She Got The EGOT! Viola Davis Has Now Won Emmy, Grammy, Oscar, And Tony Awards
Viola Davis has officially joined the EGOT club!
At the 2023 Grammy Awards on Sunday, February 5, Davis won in the category of Best Audio Book, Narration, and Storytelling Recording for her memoir "Finding Me." This means she has now won an Emmy, a Grammy, an Oscar, and two Tony awards — making her one of the few actresses to receive honors in all four major awards. In total, she is only the 18th person ever to earn the EGOT status.
Davis has tackled many meaty roles over the years. Most recently, she starred in the critically-acclaimed historical drama "The Woman King" as General Nanisca, delivering a performance that received near-universal praise. Her mainstream breakout role was as the troubled mother Mrs.
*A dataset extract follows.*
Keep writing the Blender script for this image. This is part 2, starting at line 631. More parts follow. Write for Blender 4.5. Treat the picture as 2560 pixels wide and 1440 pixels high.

Miller in "Doubt." She turned heads again just a few years later as Aibileen Clark in the Academy Award-winning film "The Help," and then became a household name thanks to her Emmy-winning performance as lawyer Annalise Keating in the drama series "How to Get Away with Murder." Although Davis has had a lengthy career in television, appearing in many recurring roles over the last three decades, her stint as Annalise Keating was particularly unforgettable.
A queen on the screen and in the books
Before her film and television success, Davis made a name for herself in the theater. After her first nomination in 1996 for "Seven Guitars," Davis won a Tony for her performance in the 2001 play "King Hedley II," in which she played Tonya, the wife of the titular ex-con. She would win a second Tony within the decade: scoring Best Leading Actress in a Play for "Fences" in 2010. All three plays were written by August Wilson.
"Fences" would prove her most important role to date: after being nominated twice and losing, Davis finally won an Oscar for reprisal her role in the "Fences" film adaptation in 2016. Just a few years later, she was nominated again for starring in "Ma Rainey's Black Bottom" — another Wilson adaptation. She has received four Oscar nominations total, being the first Black woman to do so.
In a January interview, Davis said "The Grammy nomination and how the book has done have been truly a gift that I didn't expect," adding,
"I feel this way, even though it's probably a very dramatic statement on my part: I think that everybody wants their life to mean something. I believe in the Cherokee birth blessing, which is 'May you live long enough to know why you were born.' I do believe that you literally wanna blow a hole through this world in whatever way you can."